Friday, 25 September 2015

Arable fun

This afternoon Julian Woodman took me to see an organic arable field just west of Cardiff (ST1080). I was on school run duty so we had a 4 year old in tow, but that didn't spoil the fun of seeing lots of the crystalworts (both Riccia glauca and sorocarpa) which Julian had seen when he first visited the field a week or two ago. More exciting still was a fair abundance of hornwort rosettes, often mixed with the crystalworts. Neither of us had seen a hornwort before so we were rather chuffed (though Bethany was rather more interested in the shieldbugs and spiders).
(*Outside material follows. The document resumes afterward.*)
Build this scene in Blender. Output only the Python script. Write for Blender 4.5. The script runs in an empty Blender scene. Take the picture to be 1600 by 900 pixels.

I think these are probably Anthoceros agrestis, given the rosettes are small (0.6-0.8cm diameter) and this species is more likely than punctatus in the east of Wales, but I couldn't find any antheridia to confirm this. Any comments on whether it is safe to record this as agrestis would be welcome.

Anthoceros agrestis?
Young Anthoceros agrestis?
A species rich lump of arable earth

There was also a lot of Fossombronia sp. (lacking sporophytes) as well as Tortula truncata, Trichodon cylindricus, Dicranella staphylina and Bryum rubens, among other more generalist species such as Oxyrrhynchium hians.


  1. Well done George. It will need to be recorded as Anthoceros sp unless you can find antheridia, although A punctatus is exceedingly unlikely. I'm not 100% sure A agrestis has yet been vouchered from VC41 so will check the Census Catalogue. As your top photo has young horns it'll definitely have some antheridia - search fresh thalli for little pimples/volcanos and then squeeze the little orange antheridia out with forceps.

  2. Hmmm thanks, I tried this under the microscope last night, but couldn't find any. Presumably they would be on the central (oldest) part of the thallus? I'll have another look.

  3. There are a couple of suspicious-looking bits at 11 o'clock on the lower thallus in photo 2 - give those a check if you can. If that fails you might be able to cut cross-sections across a thallus to reveal young antheridial pits. Send it my way if you want.